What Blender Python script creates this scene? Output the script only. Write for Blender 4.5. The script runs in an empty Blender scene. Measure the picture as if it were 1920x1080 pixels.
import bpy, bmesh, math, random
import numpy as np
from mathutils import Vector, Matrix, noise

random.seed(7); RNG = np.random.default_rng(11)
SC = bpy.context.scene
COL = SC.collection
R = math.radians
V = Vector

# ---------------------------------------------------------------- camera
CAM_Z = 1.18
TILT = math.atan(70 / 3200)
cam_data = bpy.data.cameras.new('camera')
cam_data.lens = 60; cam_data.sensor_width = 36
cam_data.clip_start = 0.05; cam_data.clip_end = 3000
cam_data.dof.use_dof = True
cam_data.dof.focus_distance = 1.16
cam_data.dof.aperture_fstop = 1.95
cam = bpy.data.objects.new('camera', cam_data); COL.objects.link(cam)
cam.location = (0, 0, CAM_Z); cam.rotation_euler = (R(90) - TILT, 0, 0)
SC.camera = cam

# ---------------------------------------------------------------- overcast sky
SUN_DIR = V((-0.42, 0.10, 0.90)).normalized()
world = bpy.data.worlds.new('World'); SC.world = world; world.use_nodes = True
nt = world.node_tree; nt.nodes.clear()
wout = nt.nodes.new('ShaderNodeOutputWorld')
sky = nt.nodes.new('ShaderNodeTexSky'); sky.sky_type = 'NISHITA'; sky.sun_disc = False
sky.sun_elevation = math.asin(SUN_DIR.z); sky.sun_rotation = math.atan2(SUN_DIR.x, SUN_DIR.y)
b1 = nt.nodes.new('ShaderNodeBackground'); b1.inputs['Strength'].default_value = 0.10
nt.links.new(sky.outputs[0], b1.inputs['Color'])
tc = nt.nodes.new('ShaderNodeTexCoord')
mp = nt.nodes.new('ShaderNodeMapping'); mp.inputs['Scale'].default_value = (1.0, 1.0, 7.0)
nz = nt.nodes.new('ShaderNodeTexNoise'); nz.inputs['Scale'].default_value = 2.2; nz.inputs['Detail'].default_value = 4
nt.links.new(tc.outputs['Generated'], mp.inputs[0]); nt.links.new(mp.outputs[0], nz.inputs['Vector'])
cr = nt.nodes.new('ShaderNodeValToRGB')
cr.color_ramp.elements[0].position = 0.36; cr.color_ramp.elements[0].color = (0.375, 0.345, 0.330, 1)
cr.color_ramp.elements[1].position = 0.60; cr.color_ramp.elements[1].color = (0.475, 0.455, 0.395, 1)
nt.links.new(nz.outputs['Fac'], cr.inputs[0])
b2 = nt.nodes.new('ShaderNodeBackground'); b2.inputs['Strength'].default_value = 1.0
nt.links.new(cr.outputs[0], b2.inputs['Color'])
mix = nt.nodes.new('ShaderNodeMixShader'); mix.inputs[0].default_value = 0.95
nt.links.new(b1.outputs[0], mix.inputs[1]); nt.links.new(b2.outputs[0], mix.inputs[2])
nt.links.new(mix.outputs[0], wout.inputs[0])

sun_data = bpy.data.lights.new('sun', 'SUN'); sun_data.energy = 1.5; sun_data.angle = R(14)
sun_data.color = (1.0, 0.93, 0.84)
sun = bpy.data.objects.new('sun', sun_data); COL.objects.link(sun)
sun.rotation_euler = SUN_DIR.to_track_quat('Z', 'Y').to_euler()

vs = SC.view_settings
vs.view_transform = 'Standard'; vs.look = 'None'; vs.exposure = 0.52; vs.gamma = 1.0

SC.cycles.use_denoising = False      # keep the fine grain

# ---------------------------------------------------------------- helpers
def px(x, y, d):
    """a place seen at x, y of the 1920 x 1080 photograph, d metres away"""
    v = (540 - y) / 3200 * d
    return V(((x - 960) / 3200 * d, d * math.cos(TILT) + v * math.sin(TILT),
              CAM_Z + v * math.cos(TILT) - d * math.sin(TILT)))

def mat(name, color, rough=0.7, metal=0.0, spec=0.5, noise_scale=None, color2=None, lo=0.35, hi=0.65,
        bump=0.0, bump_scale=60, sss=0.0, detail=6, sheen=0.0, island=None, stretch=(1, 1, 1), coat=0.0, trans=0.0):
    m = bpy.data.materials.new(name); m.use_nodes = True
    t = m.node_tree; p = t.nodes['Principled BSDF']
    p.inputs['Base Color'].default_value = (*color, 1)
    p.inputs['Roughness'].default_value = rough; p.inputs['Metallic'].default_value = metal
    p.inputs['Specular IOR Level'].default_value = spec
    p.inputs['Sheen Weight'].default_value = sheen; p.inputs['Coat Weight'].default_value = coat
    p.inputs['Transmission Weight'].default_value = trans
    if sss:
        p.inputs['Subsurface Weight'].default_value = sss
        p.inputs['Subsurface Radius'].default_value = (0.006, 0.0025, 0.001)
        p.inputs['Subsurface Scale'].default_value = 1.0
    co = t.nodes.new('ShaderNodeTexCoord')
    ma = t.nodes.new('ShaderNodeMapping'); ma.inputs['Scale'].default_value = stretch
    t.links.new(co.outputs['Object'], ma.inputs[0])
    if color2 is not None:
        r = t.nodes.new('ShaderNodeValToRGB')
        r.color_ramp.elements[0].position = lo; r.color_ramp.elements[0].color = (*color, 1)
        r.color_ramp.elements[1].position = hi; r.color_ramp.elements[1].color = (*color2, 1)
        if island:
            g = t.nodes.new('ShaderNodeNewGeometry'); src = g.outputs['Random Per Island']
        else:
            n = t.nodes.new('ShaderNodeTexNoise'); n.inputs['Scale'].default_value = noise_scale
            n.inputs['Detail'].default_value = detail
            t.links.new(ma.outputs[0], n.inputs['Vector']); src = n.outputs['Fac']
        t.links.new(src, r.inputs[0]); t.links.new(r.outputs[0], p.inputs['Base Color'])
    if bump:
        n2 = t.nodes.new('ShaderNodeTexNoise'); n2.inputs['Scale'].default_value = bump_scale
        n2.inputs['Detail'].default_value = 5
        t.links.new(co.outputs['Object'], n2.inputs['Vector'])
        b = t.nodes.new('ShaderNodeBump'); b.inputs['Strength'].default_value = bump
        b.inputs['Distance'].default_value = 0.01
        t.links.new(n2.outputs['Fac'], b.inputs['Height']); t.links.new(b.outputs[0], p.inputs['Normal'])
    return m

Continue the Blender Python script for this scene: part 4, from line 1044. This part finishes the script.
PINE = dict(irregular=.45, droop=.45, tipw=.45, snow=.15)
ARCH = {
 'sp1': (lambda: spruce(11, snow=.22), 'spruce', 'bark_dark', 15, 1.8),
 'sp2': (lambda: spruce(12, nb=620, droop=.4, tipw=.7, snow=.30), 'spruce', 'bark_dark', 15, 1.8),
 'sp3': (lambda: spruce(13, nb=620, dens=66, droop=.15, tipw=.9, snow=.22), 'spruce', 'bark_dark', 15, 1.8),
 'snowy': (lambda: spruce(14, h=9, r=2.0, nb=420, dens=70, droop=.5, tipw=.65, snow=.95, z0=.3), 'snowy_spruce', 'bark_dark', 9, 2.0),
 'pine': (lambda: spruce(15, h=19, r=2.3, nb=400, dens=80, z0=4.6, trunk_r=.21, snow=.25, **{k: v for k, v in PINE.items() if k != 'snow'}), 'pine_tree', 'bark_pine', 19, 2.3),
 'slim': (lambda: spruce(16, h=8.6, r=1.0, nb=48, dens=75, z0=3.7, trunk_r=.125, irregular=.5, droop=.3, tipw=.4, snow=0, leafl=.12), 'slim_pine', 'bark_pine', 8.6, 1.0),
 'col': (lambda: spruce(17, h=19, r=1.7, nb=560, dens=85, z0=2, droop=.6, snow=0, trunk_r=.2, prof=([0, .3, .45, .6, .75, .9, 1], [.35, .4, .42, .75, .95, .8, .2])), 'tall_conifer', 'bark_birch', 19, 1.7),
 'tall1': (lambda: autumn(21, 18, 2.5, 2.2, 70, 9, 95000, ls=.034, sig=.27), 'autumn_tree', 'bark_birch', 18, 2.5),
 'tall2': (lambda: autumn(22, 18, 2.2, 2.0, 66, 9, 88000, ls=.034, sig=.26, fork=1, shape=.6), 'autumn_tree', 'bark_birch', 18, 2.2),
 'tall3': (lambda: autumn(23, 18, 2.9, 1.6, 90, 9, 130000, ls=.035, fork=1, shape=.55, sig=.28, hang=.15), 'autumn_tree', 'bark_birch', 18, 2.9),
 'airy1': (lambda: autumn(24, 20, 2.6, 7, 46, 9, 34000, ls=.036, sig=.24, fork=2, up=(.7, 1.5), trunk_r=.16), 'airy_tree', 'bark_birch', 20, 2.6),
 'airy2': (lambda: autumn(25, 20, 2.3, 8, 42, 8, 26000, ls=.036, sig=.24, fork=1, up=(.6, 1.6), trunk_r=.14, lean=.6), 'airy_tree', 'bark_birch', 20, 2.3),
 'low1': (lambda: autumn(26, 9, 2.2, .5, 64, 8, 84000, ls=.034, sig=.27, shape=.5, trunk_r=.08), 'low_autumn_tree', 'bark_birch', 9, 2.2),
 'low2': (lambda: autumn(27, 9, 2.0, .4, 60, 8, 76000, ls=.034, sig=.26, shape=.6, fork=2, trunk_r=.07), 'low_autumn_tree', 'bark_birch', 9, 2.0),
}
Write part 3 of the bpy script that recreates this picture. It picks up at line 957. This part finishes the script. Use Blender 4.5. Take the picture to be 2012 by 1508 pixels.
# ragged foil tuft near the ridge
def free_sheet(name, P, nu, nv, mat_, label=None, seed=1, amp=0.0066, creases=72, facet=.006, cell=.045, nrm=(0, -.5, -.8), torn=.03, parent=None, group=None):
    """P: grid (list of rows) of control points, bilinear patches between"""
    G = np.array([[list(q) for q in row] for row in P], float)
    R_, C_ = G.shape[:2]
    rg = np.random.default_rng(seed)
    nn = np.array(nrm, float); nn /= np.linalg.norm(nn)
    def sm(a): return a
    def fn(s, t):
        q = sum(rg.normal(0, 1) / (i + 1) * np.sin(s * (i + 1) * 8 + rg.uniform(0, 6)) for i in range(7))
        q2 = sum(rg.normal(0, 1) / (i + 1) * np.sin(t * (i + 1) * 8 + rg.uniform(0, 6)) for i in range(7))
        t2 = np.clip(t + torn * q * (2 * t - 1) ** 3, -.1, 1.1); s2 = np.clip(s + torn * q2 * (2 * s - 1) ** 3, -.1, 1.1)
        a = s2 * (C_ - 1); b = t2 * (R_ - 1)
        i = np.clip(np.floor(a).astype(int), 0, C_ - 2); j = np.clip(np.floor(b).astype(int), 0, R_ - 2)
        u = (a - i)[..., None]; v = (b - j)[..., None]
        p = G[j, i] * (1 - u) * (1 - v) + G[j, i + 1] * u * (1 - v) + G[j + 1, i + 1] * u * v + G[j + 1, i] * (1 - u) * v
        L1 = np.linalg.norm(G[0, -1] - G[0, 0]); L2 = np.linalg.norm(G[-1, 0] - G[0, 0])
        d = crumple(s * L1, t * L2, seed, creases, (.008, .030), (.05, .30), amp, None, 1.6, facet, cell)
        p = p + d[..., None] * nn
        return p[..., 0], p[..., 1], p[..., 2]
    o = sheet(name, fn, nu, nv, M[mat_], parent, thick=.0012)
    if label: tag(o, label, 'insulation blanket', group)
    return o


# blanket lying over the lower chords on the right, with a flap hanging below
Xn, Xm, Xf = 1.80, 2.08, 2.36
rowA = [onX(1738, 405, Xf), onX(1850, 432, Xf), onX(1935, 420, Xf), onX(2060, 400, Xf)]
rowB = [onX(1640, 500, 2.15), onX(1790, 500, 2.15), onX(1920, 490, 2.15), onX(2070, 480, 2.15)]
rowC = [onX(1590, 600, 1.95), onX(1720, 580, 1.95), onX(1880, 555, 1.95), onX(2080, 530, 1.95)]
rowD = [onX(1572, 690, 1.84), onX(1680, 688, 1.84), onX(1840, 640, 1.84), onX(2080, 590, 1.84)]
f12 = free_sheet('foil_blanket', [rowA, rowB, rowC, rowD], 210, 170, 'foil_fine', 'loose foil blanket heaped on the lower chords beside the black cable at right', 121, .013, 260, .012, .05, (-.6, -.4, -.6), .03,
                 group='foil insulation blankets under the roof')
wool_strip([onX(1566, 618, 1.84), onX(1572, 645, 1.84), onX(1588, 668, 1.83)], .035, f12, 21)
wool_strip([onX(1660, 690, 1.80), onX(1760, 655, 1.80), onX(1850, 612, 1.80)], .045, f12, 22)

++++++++

* [Given task]:
Say how many lines of the listing above contain "this", with no other words.

* [Written solution]:
3